Vendor Model Risk Management
The extension of the model risk framework to third-party supplied models, requiring due diligence on the vendor's development, validation, and data practices to ensure the procured model meets the same internal governance standards.
EU AI Act
The European Union's landmark regulatory framework establishing a risk-based classification system for artificial intelligence applications, imposing strict transparency, conformity assessment, and human oversight obligations on high-risk systems.
Fundamental Rights Impact Assessment (FRIA)
A mandatory, pre-deployment analysis required under the EU AI Act for high-risk AI systems, evaluating the specific risks to the rights and freedoms of individuals likely to be affected by the system's operation.
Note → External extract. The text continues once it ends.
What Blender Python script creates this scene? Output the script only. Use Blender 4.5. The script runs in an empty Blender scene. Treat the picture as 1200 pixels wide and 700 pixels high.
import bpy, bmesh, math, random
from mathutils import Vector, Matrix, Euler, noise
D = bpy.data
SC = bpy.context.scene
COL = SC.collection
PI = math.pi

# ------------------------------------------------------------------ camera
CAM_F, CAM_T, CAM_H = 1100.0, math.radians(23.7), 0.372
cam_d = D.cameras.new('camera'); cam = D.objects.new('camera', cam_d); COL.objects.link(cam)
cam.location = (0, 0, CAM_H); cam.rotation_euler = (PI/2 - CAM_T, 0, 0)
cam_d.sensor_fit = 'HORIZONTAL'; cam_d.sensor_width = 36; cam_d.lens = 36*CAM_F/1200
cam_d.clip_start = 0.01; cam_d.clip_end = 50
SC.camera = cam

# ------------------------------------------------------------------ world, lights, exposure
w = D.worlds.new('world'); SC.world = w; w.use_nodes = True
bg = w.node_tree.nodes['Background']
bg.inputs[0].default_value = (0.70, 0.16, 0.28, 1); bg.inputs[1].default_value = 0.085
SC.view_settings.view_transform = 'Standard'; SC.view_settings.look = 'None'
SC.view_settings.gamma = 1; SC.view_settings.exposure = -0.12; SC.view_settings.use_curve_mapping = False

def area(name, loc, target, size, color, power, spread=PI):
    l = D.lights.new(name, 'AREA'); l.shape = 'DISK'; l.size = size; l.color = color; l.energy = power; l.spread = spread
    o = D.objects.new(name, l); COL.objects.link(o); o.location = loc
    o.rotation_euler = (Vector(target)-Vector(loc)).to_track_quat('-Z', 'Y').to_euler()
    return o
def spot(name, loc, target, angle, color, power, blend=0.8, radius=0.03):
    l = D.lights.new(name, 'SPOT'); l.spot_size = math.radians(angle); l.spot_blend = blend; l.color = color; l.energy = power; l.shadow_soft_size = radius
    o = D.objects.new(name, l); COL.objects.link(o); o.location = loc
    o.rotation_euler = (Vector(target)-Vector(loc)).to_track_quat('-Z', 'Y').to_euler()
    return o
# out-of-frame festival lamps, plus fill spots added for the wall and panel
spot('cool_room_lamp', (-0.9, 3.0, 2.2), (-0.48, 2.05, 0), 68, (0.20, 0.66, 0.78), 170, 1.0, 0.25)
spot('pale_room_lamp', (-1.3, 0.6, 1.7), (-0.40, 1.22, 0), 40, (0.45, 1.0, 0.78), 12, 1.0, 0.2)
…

Governance, Risk, and Compliance (GRC)
The integrated, enterprise-wide capability for reliably achieving objectives, addressing uncertainty, and acting with integrity through the alignment of strategy, policy, and internal controls.
MLOps
The set of standardized engineering practices and tooling that streamlines the end-to-end lifecycle of machine learning models, from development and deployment to continuous monitoring and governance in production environments.
Responsible AI (RAI)
The practice of designing, developing, and deploying artificial intelligence with the intention to empower employees and businesses, and fairly impact customers and society, allowing companies to engender trust and scale AI with confidence.
Data Quality Dimension
A specific, measurable aspect of data fitness for use—such as accuracy, completeness, consistency, timeliness, and validity—against which datasets are profiled and validated before being consumed by critical risk models.
Three Lines of Defense
A widely adopted governance model that separates operational management ownership of risk (First Line), independent risk and compliance oversight functions (Second Line), and objective internal audit assurance (Third Line).